でも、何かに残しておかないと人はすぐに忘れてしまう。写真がないと、そこに一緒に行った人や、行ったこと自体を忘れてしまうこともある。半ば無理矢理に撮ったiPhoneのカメラロールをなんとなくうっとりと見返していると、写真に残っていない期間のことはかなり記憶が曖昧になっていることを実感する。一緒に写っているこの人は今も元気かな。もうきっと二度と会うことはないだろうけれど、それでも元気でいてくれるならそれだけで嬉しい。そして、写真がないとそんな交流があったこともすぐ忘れてしまう。これは仕事においてもそうで、何か論文を読んだり、技術記事を見たりしていても、きちんとアウトプットしないとすぐに忘れてしまう。人間は、いや少なくとも私は、かつて自分に期待していたほど物覚えがよくない。誰かに見せるものではなくても、記録にしておかないといとも容易くなかったことになってしまうのだ。

牛はなぜ食べたものを反芻するのか。それは単に味を何度も楽しむためではなく、反芻することで滋味を得るためだ。

誰のためでもなく、反芻によって自分自身から滋味を得るために、もう一度何かを書いてみようと思った。大学初年度くらいまでの私は、誰かに読まれる価値のあるテキストを書かなくてはならない、と思っていた。でも、プロでもなければ別にそんなこともないのだ。Twitter(未だに私は意思を持ってTwitterと呼んでいる)の140文字では反芻のための強度が足りないし、後から見返すのにあたって利便性も低い。忘却に抗うために、自己満足のために書くのだ。

文章を書くというのは結構難しい。長くなれば長くなるほど、段落間の繋がりを求められる。ぽんぽんと書きたい一文だけが浮かんできて、段落間の整合性を取るのに苦労する。でも、他人に読まれるものじゃなければそんなに気にすることもない。

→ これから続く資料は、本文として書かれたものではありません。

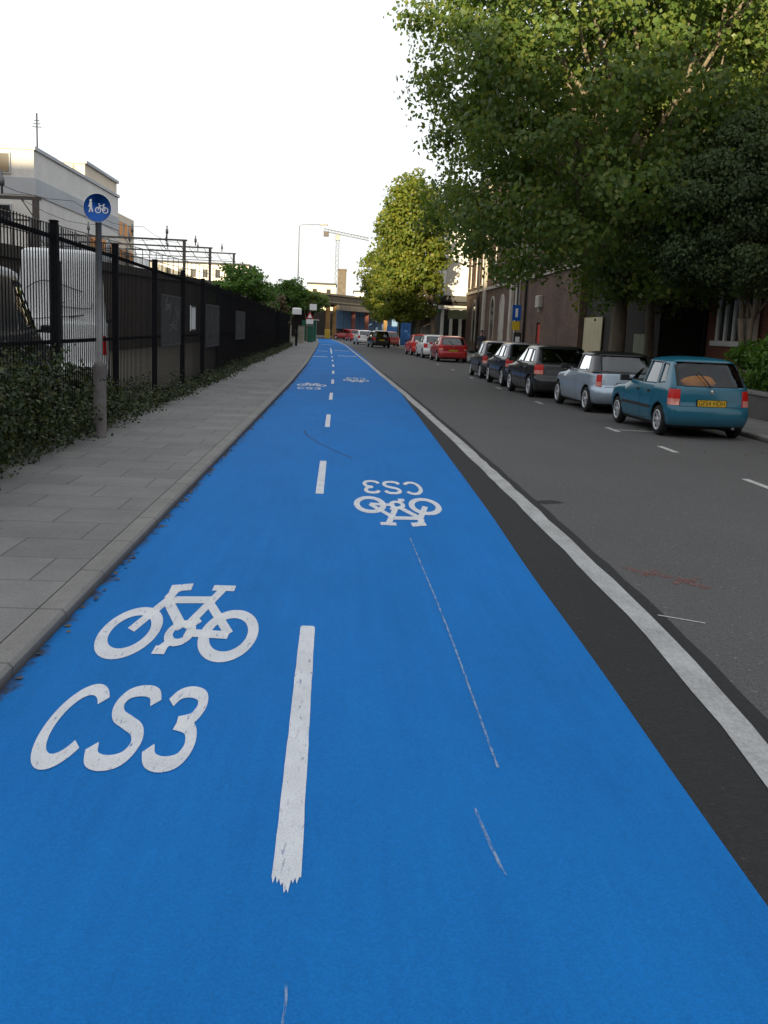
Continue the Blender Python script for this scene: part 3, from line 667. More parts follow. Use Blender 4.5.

それに、また最近「何か書いてみたら」と言われることが何回かあった。
受け取ってみて、思ったより嬉しい言葉だな、と思った。他の人から見たときに、ある人との思い出というのはほとんどその人自身のことだ。私から出た言葉が私の印象を形成する。それをどこかに残しておいたら、と言われることは結構嬉しいことだ。

何を書くのか

見た映画とか、読んだ本とか、遊んだゲームとか、学んだ技術の話とかをとりとめもなく書いていくと思う。そこに紡がれた言葉こそがきっと私だし、それこそが私だと思ってもらえると至上の喜びだ。